The biggest risks for stocks in 2020

Outlook for stocks ahead of 2020 election
History suggests that the market will be bumpy in the first half of 2020 but ultimately settle down once it's clear who the Democratic nominee will be.

Optimism over a “phase one” trade deal between the United States and China is pushing stocks to record highs in the final days of the year. But Wall Street banks still believe trade is one of the biggest risks for markets in 2020.

That theme, which drove markets in 2019, seems hard to shake.

Although the world’s two largest economies are inching closer to signing a preliminary deal, many investors remain skeptical following the carrot-and-stick approach on the trade this year.

Trade war

The trade war poses two risks, according to Wall Street banks.

On the one hand, Washington and Beijing have only agreed to a “phase one” deal so far. Once this agreement is signed — if it is signed — a full-blown deal still needs to be negotiated. And with more trade talks come a prolonged risk of negative headlines and renewed tariff threats.

An escalation of the trade war could lead to significant economic harm, particularly hurting business spending and employment, economists at Morgan Stanley wrote in a recent analyst note.

Although the trade war with China is arguably the most important hurdle to clear for global growth, America has also just threatened more import tariffs on its European partners. The question of auto tariffs on Germany, for example, will continue to loom next year. President Donald Trump also renewed the threat of steel and aluminum tariffs on Brazil and Argentina at the start of December.

On the other hand, trade developments could also could surprise markets with positive developments. That could pose a risk to investors expecting slower progress in negotiations.

For example, Bank of America analysts said in a recent note that a substantially larger trade deal could make its 2020 forecast appear conservative.

Recession or rebound?

Recession risks abated in the second half of 2019, but the longest-running expansion in US history will have to come to an end at some point. After a buoyant annualized GDP growth rate of 3.1% in the first three months of the year, the economy slowed to a rate of 2% and 2.1% in subsequent quarters. Economic growth is expected to slow further in 2020.

At the same time, global manufacturing is expected to be past its trough. The sector has been hurt by the trade war, both globally and in the United States, which weighed on demand and material prices. But the data has begun to improve, which could help stocks higher.

“The best environment for stocks is when the ISM [manufacturing index] has deteriorated and fallen below 50 but then reverses course and starts to improve,” said Jonathan Golub, chief US equity strategist at Credit Suisse.

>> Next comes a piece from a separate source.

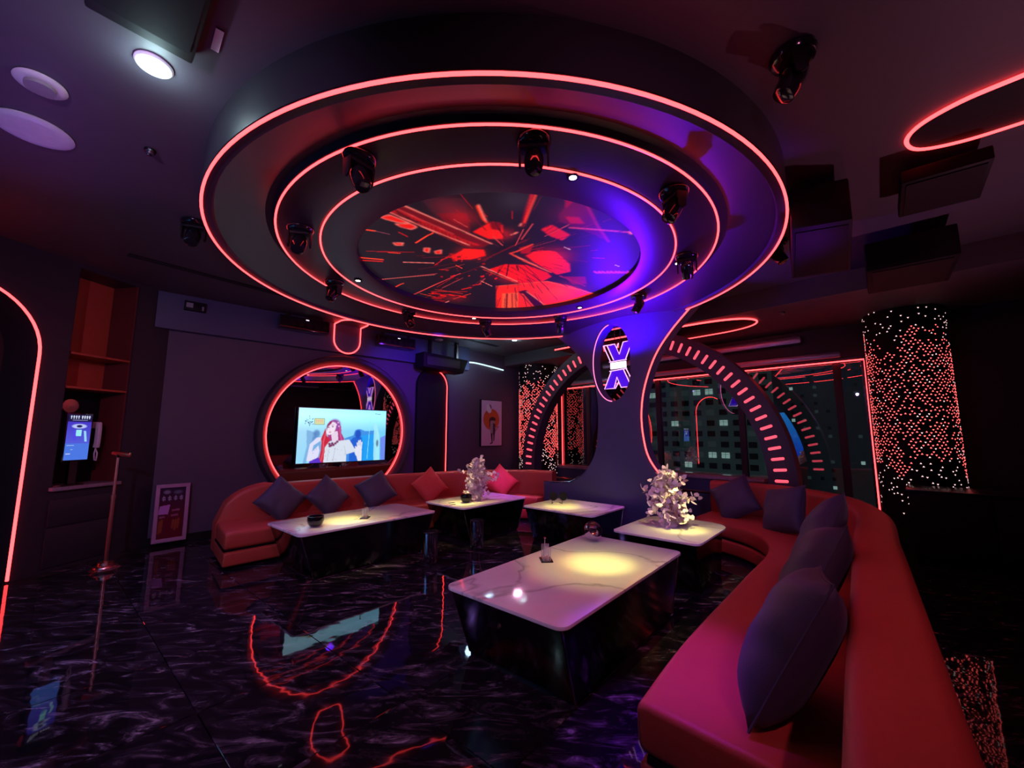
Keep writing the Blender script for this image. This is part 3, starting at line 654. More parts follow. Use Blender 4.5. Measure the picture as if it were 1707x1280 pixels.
P.line(Q([(1.2, -0.57), (1.75, -0.66)]), 0.0022, (26, 10, 16), 0.7122381938437408)
P.line(Q([(-0.34, 0.29), (-0.41, 0.53)]), 0.0016, (110, 12, 20), 0.385139688524842)
P.line(Q([(0.99, -0.43), (1.25, -0.45)]), 0.0016, (26, 10, 16), 0.3605188903954617)
P.line(Q([(-0.43, 0.29), (-0.64, 0.74)]), 0.0016, (110, 12, 20), 0.684391892077911)
P.line(Q([(0.7, 0.45), (1.02, 0.74)]), 0.0022, (26, 10, 16), 0.6674497816949916)
P.line(Q([(0.75, 0.11), (1.03, 0.25)]), 0.0016, (26, 10, 16), 0.7299767470592107)
P.line(Q([(-0.01, -1.4), (0.0, -1.47)]), 0.0016, (110, 12, 20), 0.8229978226849884)
P.line(Q([(-0.3, 0.07), (-0.36, 0.26)]), 0.0022, (26, 10, 16), 0.6110848005421511)
P.line(Q([(-0.64, -0.85), (-0.73, -0.94)]), 0.0016, (170, 14, 16), 0.6746971010592314)
P.line(Q([(-0.79, -0.35), (-0.87, -0.35)]), 0.0022, (26, 10, 16), 0.5354520346284541)
P.line(Q([(-0.3, -0.64), (-0.44, -0.92)]), 0.0022, (200, 60, 60), 0.7335421180511688)
P.line(Q([(-1.16, 0.31), (-1.38, 0.45)]), 0.0016, (26, 10, 16), 0.590877760470907)
P.line(Q([(-1.14, -0.04), (-1.35, 0.03)]), 0.0022, (26, 10, 16), 0.44345630706497474)
P.line(Q([(0.75, -1.15), (0.95, -1.34)]), 0.0022, (26, 10, 16), 0.87418817112229)
P.line(Q([(0.26, -0.74), (0.36, -0.84)]), 0.0016, (110, 12, 20), 0.5320129618972433)
P.line(Q([(1.0, -0.69), (1.54, -0.86)]), 0.0016, (26, 10, 16), 0.8500885732595018)
P.line(Q([(0.11, -0.74), (0.3, -1.04)]), 0.0016, (170, 14, 16), 0.5180620258834163)
P.line(Q([(0.28, 0.01), (0.48, 0.18)]), 0.0022, (26, 10, 16), 0.3731134015540121)
P.line(Q([(1.03, 0.34), (1.65, 0.69)]), 0.0022, (26, 10, 16), 0.38787141549497844)
P.line(Q([(0.87, -0.58), (1.43, -0.71)]), 0.0012, (26, 10, 16), 0.615021981590286)
P.line(Q([(-0.03, -0.1), (0.16, 0.24)]), 0.0012, (26, 10, 16), 0.8088766567251345)
P.line(Q([(0.86, 0.97), (0.99, 1.13)]), 0.0012, (26, 10, 16), 0.48792595040907155)
P.line(Q([(-0.17, 0.14), (-0.19, 0.54)]), 0.0022, (110, 12, 20), 0.6211641647654009)
P.line(Q([(-0.7, 0.01), (-0.97, 0.18)]), 0.0012, (26, 10, 16), 0.5718465204013652)
P.line(Q([(0.36, -0.47), (0.5, -0.51)]), 0.0022, (26, 10, 16), 0.4511576318252352)
P.line(Q([(0.57, -0.89), (0.67, -0.97)]), 0.0022, (170, 14, 16), 0.7946716132659535)
P.line(Q([(-0.28, 0.56), (-0.35, 1.05)]), 0.0016, (26, 10, 16), 0.794103541558827)
P.line(Q([(0.54, 0.25), (0.88, 0.54)]), 0.0012, (26, 10, 16), 0.39672594629454894)
P.line(Q([(-0.14, 0.46), (-0.14, 0.72)]), 0.0016, (26, 10, 16), 0.6492289751152871)
P.line(Q([(-0.35, -0.36), (-0.55, -0.39)]), 0.0016, (110, 12, 20), 0.5524710691314085)
P.line(Q([(0.05, 0.06), (0.22, 0.39)]), 0.0016, (26, 10, 16), 0.8008950379695615)
P.line(Q([(0.34, -0.36), (0.48, -0.37)]), 0.0012, (26, 10, 16), 0.7248857709065186)
P.line(Q([(0.12, -0.24), (0.57, -0.09)]), 0.0012, (26, 10, 16), 0.5804412334638868)
P.line(Q([(-0.52, -0.57), (-0.71, -0.7)]), 0.0012, (26, 10, 16), 0.5046396133239776)
P.line(Q([(-0.49, -0.37), (-0.69, -0.39)]), 0.0016, (26, 10, 16), 0.8639975874868598)
P.line(Q([(0.76, -0.53), (0.98, -0.57)]), 0.0012, (26, 10, 16), 0.350782840150527)
P.line(Q([(-0.61, -1.09), (-0.71, -1.26)]), 0.0016, (110, 12, 20), 0.4594137068111914)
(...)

An uptick in global trade and a reduction in political uncertainty could give this market an additional boost. Morgan Stanley’s economists expect global growth to improve at the start of 2020, even though they expect a recovery to be muted.

Presidential election

The US presidential election isn’t until November, but it is a political risk investors will keep an eye on. Much depends on the Democratic candidate challenging President Donald Trump. A more moderate Democrat could reduce political uncertainty, the BofA analysts said.

A sharply left-leaning candidate could represent risks for specific sectors, as well as the country’s fiscal balance. Democratic contender Elizabeth Warren, for example, proposed to ban all fracking. Wall Street is certain a Warren administration would be bad for energy companies. At the same time, Warren could also be bad for business for banks and investment firms.
“I would expect a risk-off sentiment to possibly develop and take hold by late summer or early autumn ahead of the US presidential election, as investors bring political risk sharply into focus.” said John Herrmann, economist and director of interest rates strategy at MUFG.

Meanwhile, investors are wondering what would happen to fiscal stimulus in the next administration. Trump’s 2017 tax cuts boosted the economy and the stock market in 2018, for example, but its effects have worn off now.